#### Problem to work on:
Starting at the first line of the data below, retype every line up to and including the one containing "light_string('warm bulbs dangling".
%%
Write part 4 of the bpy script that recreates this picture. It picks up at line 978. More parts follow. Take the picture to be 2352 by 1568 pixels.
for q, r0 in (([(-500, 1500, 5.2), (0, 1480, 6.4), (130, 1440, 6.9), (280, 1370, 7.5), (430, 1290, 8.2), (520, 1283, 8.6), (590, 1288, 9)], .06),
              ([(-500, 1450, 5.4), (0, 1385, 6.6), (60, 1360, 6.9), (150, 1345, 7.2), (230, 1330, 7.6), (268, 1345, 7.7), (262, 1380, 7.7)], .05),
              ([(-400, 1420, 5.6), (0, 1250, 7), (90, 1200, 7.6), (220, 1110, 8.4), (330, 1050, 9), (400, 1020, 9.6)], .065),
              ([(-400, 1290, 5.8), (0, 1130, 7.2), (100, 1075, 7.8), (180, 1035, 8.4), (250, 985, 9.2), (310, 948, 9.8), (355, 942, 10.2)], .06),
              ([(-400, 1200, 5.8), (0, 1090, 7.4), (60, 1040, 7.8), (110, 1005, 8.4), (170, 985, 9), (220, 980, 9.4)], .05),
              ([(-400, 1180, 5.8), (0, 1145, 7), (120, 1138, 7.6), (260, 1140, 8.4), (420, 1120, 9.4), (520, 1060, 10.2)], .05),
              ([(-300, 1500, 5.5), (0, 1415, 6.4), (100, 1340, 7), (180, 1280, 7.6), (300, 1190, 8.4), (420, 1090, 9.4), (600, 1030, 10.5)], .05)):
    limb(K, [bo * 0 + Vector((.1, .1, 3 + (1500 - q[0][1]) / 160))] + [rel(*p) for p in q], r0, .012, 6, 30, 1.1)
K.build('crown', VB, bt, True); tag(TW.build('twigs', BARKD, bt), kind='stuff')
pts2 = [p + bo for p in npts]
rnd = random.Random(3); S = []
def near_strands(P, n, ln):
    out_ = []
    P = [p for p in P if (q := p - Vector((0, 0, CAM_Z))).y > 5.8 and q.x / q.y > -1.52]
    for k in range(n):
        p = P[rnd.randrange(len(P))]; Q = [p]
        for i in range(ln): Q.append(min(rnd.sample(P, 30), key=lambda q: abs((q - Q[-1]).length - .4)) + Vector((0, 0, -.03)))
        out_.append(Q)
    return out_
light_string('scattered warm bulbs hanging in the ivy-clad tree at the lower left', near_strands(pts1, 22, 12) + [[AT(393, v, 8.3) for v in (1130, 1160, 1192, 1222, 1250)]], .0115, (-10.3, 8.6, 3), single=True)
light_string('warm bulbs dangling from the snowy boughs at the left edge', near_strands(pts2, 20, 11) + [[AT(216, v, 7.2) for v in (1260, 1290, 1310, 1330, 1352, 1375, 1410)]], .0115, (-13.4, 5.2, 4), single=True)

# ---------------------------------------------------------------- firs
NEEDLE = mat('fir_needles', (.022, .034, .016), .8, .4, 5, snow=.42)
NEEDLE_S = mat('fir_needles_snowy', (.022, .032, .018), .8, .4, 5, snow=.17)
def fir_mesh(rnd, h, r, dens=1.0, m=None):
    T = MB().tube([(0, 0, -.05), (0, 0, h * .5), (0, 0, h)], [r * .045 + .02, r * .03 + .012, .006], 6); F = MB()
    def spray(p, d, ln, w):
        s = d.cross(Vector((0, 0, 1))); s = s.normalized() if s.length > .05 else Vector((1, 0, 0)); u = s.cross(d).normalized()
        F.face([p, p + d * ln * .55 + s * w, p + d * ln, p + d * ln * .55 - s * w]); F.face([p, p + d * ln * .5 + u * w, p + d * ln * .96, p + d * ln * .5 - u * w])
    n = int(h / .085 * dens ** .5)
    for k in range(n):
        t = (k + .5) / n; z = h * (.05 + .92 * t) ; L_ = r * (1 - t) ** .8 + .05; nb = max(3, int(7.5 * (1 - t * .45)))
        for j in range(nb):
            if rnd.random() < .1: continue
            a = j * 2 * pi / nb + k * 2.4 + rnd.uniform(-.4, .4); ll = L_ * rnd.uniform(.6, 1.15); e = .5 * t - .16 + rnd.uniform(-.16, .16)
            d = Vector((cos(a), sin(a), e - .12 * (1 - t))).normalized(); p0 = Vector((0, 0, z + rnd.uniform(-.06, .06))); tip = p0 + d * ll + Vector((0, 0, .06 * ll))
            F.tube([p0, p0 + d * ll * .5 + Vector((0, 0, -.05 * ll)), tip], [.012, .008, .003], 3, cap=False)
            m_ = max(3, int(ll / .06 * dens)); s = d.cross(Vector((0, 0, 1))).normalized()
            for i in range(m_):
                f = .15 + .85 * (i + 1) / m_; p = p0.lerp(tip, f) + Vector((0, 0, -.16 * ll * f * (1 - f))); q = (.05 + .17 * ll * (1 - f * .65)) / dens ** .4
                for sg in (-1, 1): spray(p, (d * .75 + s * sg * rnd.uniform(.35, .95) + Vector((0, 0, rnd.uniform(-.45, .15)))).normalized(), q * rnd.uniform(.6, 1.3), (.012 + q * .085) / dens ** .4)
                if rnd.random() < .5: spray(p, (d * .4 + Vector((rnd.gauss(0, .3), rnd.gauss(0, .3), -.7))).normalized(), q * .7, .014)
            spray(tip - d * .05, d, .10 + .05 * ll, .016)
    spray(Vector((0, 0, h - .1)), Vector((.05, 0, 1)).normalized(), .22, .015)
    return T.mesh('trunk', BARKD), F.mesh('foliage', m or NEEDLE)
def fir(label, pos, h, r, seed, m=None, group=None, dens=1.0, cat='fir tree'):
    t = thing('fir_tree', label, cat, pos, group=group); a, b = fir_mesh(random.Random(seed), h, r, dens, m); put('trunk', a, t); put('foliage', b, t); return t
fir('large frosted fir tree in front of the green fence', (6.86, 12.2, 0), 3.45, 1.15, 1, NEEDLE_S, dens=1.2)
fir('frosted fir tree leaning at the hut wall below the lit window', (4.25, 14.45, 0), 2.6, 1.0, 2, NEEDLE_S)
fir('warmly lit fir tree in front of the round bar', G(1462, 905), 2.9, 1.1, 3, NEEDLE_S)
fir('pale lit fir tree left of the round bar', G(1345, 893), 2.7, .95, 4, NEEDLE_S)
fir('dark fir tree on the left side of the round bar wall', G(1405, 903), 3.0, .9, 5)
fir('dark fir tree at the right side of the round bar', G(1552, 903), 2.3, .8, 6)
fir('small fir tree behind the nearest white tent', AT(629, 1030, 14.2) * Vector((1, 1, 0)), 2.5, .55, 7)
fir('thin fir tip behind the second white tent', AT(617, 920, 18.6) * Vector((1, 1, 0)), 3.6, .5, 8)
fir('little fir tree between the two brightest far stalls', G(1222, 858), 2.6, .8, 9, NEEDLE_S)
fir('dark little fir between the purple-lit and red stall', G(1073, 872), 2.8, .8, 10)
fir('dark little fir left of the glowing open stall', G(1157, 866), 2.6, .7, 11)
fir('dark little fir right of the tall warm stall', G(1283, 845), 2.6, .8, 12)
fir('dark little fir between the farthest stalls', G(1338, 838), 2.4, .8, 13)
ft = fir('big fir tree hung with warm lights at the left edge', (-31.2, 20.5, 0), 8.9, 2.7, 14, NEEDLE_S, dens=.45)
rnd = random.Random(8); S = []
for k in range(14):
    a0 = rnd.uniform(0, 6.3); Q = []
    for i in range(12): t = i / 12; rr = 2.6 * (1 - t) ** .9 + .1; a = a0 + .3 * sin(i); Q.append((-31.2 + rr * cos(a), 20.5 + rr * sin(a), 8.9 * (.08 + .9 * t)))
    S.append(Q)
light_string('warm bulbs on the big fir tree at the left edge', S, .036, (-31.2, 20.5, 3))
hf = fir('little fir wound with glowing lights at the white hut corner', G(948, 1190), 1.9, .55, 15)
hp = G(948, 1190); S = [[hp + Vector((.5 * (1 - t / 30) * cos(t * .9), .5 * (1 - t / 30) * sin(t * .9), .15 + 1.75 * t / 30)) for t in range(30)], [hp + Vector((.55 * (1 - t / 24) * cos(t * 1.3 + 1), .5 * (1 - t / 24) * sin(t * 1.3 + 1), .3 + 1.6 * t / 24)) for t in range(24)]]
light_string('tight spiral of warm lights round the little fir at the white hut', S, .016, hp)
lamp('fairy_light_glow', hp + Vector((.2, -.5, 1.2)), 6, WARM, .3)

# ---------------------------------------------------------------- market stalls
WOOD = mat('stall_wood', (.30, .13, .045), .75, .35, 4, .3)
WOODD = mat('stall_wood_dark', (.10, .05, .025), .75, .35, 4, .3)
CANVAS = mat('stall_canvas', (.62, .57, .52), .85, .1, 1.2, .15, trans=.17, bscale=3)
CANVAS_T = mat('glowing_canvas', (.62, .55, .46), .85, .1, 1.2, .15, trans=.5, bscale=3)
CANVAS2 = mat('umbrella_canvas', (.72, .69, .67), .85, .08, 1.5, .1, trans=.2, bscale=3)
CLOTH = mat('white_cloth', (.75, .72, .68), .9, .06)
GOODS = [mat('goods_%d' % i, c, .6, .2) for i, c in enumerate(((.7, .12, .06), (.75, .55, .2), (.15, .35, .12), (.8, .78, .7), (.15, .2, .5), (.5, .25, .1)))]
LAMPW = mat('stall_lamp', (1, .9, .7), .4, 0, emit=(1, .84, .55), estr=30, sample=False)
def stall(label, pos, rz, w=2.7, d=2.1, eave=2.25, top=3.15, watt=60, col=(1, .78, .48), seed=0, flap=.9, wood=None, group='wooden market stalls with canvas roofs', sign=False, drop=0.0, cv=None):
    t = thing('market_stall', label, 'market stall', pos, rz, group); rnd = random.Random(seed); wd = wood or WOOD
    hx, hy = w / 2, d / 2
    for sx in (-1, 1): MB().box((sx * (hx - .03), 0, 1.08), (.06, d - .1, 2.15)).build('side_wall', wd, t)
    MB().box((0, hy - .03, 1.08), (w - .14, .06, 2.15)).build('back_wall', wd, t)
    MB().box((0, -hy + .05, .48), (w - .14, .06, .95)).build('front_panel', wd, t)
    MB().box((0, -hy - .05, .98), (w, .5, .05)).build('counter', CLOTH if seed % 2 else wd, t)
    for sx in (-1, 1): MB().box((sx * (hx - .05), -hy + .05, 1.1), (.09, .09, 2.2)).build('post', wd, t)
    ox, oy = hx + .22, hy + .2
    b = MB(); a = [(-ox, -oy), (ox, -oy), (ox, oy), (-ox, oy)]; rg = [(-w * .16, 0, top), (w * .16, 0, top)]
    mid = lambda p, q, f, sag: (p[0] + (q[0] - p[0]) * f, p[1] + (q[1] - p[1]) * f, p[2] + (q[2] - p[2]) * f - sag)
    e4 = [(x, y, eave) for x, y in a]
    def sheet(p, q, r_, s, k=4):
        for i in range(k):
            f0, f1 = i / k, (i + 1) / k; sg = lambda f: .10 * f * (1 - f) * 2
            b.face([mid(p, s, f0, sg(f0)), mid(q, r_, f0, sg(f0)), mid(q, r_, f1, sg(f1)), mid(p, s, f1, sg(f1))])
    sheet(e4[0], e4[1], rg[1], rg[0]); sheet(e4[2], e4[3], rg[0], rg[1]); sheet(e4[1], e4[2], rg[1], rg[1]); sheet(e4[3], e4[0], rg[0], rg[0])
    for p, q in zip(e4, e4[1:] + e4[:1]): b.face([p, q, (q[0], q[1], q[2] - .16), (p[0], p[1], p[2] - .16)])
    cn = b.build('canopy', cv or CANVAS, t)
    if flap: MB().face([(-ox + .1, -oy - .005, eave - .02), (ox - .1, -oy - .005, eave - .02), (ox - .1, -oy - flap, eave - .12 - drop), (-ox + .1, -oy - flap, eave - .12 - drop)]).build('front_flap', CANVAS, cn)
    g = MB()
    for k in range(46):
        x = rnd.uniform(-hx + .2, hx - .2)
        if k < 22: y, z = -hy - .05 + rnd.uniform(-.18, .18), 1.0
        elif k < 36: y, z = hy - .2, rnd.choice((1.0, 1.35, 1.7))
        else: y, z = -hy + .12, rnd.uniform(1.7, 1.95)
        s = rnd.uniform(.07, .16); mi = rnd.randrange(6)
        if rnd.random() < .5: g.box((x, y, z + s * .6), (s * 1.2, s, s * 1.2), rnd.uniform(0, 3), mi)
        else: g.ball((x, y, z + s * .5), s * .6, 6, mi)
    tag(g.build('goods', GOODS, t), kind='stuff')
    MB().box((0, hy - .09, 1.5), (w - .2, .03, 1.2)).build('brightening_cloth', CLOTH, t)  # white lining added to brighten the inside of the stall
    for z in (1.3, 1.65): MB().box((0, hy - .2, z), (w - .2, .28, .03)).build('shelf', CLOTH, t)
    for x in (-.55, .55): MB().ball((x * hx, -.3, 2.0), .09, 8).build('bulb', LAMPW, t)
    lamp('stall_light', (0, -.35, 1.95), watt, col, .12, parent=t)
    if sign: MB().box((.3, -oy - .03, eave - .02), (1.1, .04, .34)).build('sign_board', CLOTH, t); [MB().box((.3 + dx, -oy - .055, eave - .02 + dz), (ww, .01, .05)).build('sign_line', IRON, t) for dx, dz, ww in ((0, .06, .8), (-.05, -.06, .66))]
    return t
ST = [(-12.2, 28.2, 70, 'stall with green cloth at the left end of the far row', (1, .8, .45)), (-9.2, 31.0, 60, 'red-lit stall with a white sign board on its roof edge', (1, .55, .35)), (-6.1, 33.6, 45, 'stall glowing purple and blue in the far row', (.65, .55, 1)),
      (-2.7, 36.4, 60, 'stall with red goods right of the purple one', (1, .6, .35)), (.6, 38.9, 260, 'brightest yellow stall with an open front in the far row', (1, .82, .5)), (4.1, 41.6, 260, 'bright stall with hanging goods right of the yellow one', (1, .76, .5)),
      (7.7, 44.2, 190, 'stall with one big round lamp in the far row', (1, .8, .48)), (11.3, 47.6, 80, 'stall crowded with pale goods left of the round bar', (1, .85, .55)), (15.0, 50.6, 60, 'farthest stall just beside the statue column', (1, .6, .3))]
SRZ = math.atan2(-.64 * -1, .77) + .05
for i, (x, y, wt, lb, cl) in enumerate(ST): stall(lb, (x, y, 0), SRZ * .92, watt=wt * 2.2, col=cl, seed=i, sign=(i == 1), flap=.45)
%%
#### Solution for this task:
Write part 4 of the bpy script that recreates this picture. It picks up at line 978. More parts follow. Take the picture to be 2352 by 1568 pixels.
for q, r0 in (([(-500, 1500, 5.2), (0, 1480, 6.4), (130, 1440, 6.9), (280, 1370, 7.5), (430, 1290, 8.2), (520, 1283, 8.6), (590, 1288, 9)], .06),
              ([(-500, 1450, 5.4), (0, 1385, 6.6), (60, 1360, 6.9), (150, 1345, 7.2), (230, 1330, 7.6), (268, 1345, 7.7), (262, 1380, 7.7)], .05),
              ([(-400, 1420, 5.6), (0, 1250, 7), (90, 1200, 7.6), (220, 1110, 8.4), (330, 1050, 9), (400, 1020, 9.6)], .065),
              ([(-400, 1290, 5.8), (0, 1130, 7.2), (100, 1075, 7.8), (180, 1035, 8.4), (250, 985, 9.2), (310, 948, 9.8), (355, 942, 10.2)], .06),
              ([(-400, 1200, 5.8), (0, 1090, 7.4), (60, 1040, 7.8), (110, 1005, 8.4), (170, 985, 9), (220, 980, 9.4)], .05),
              ([(-400, 1180, 5.8), (0, 1145, 7), (120, 1138, 7.6), (260, 1140, 8.4), (420, 1120, 9.4), (520, 1060, 10.2)], .05),
              ([(-300, 1500, 5.5), (0, 1415, 6.4), (100, 1340, 7), (180, 1280, 7.6), (300, 1190, 8.4), (420, 1090, 9.4), (600, 1030, 10.5)], .05)):
    limb(K, [bo * 0 + Vector((.1, .1, 3 + (1500 - q[0][1]) / 160))] + [rel(*p) for p in q], r0, .012, 6, 30, 1.1)
K.build('crown', VB, bt, True); tag(TW.build('twigs', BARKD, bt), kind='stuff')
pts2 = [p + bo for p in npts]
rnd = random.Random(3); S = []
def near_strands(P, n, ln):
    out_ = []
    P = [p for p in P if (q := p - Vector((0, 0, CAM_Z))).y > 5.8 and q.x / q.y > -1.52]
    for k in range(n):
        p = P[rnd.randrange(len(P))]; Q = [p]
        for i in range(ln): Q.append(min(rnd.sample(P, 30), key=lambda q: abs((q - Q[-1]).length - .4)) + Vector((0, 0, -.03)))
        out_.append(Q)
    return out_
light_string('scattered warm bulbs hanging in the ivy-clad tree at the lower left', near_strands(pts1, 22, 12) + [[AT(393, v, 8.3) for v in (1130, 1160, 1192, 1222, 1250)]], .0115, (-10.3, 8.6, 3), single=True)
light_string('warm bulbs dangling from the snowy boughs at the left edge', near_strands(pts2, 20, 11) + [[AT(216, v, 7.2) for v in (1260, 1290, 1310, 1330, 1352, 1375, 1410)]], .0115, (-13.4, 5.2, 4), single=True)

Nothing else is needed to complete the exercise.